Conclusion, with motors included, we are still selling more stuff at ever-lower prices, though this time around declines in prices did not outpace increases in volume. Which means that no jobs are being created. If we take on board the fact that Euro remains relatively weak compared to last year vis-a-vis our main trading partners outside the Euro zone, implying we are buying imports at a higher price, the margins in retail sector gotta be shrinking even more than the volume/value gap above suggests. Which, in turn, implies that there aren't any new jobs being created in the retail sector on the back of the latest 'turnaround'. The whole thing about 'great news on retail sales front' is a damp squib.

And if you want to see even deeper into the official spin, take a look at ex-motors retailing:
  • Value of core sales was flat mom in August and is down 3.6% yoy;
  • Volume of core sales was up 0.2% mom and 1.4% yoy
So declines outpacing volume increases is clearly operative here.

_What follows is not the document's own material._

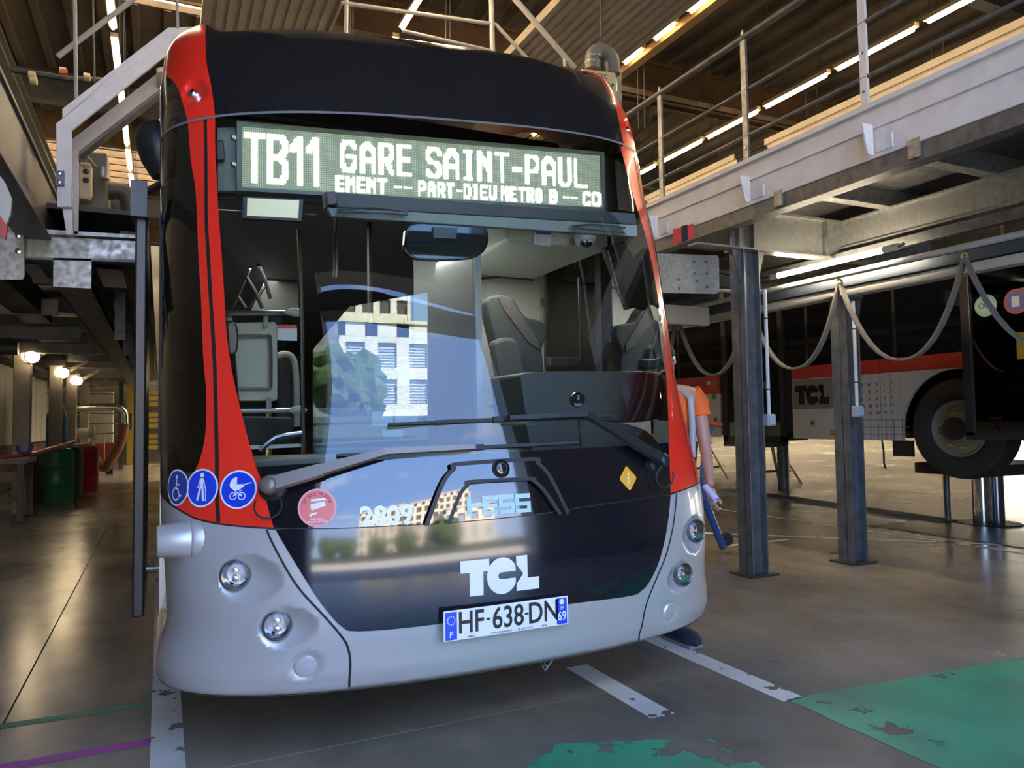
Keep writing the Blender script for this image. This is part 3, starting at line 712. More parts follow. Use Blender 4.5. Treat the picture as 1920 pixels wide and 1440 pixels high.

Dig deeper and take a look at the breakdown of sales across main business lines.
  • The largest increases in value took place in Books, Newspapers & Stationary (+4.7%). Given all the great news we've heard about Ireland in August, this is hardly surprising.
  • Second largest value increase (ex-motors) mom took place in... errr... Fuel (+4.5%). That wouldn't be an indicator of our consumer confidence in the future, but the price increases in the sector where prices are controlled by the Government.
  • Durables continued to tank: Electrical goods (-3.2% value and -2.5% volume mom), Furniture and Lighting (-1.% and -0.7% respectively) - again, not a great sign.
The worst part of this data is that it continues to show that there is no restart to household investment in sight. Before the households begin investing, they will usually start consuming more durable goods. This is clearly not happening.